When it’s done as a campaign, PPC usually drives traffic to a ‘landing page’ (a purpose-built webpage set up to convert leads from a specific ad or series of ads). This helps better convert and track specific ads.

Other times, PPC ads can be used to simply drive traffic to your homepage, specific service pages or blogs, or accounts on other platforms.

On search engines (i.e., Google or Microsoft Bing), PPC ads target specific ‘keywords’. These are search terms (single words, phrases or even questions) that users have searched that are relevant to your business.

Before you select these terms, you first need to determine what their search volume and cost is. You can use free tools like Google Ads to do this. You then pre-set a budget that will spread out the cost of ads over your preferred time period.

Other platforms, like LinkedIn, can help you target demographics, regions or company positions more specifically.

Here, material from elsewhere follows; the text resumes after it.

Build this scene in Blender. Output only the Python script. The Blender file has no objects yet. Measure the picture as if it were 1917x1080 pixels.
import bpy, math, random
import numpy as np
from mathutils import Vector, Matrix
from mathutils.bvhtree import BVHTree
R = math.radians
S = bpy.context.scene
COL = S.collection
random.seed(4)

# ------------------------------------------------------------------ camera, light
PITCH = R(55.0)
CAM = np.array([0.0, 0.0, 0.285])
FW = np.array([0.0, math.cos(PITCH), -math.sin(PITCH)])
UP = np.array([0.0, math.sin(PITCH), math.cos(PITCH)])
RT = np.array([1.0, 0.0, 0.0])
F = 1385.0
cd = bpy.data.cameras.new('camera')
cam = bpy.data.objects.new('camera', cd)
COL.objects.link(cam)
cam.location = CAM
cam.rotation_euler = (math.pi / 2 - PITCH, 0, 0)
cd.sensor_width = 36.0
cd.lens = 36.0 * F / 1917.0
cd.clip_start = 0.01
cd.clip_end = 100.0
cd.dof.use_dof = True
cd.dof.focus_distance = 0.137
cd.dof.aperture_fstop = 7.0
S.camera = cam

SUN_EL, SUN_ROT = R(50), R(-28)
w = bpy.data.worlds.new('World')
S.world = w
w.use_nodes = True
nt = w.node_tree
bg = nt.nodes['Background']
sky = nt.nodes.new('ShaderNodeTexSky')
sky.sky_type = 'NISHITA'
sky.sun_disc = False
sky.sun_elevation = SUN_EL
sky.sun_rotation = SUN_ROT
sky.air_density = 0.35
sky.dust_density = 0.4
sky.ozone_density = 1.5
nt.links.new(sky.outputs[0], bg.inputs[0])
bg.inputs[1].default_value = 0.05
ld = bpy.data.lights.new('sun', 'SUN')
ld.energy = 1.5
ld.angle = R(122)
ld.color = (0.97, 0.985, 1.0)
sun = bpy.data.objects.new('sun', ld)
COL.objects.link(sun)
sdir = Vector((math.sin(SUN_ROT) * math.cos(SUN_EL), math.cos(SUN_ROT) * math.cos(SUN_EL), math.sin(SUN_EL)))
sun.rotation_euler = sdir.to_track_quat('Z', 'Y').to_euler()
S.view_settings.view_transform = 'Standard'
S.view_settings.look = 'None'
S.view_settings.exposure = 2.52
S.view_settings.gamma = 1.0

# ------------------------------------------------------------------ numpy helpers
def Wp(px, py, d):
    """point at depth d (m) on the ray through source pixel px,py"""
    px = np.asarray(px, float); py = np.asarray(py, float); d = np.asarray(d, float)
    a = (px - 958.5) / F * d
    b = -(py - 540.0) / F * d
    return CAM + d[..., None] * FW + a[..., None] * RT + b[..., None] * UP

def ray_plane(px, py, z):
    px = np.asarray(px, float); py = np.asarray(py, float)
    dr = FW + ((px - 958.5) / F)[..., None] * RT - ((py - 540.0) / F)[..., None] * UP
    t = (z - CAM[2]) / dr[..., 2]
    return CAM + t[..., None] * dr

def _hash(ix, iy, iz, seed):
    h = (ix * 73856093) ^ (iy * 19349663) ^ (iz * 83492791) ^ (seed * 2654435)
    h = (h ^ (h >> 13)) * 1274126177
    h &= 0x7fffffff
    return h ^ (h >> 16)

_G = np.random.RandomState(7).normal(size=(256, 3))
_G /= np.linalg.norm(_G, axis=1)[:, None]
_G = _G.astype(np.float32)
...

When done well, PPC advertising can have a great ROI and bring more or less immediate results.

It is often seen as either a short-term strategy to use whilst you are building up organic traffic or a complementary strategy to use alongside SEO.

Conclusion

Marketing strategy is important in all industries, including translation.

Marketing strategies can come in different forms. They can be flexible and even changeable.

Once you have defined your overall goal, smaller strategic goals can help you focus your activities along the way.

Having a clear strategy helps your team stay on the same page and remain motivated.

SEO, branding, email marketing, video and PPC are all potentially fruitful strategies for translation companies. A combination of these or even a totally different approach could work for your company.

But there is no generic once-size-fits-all roadmap for all companies. Your goals and internal resources will play a big role in how you formulate a personalised strategy.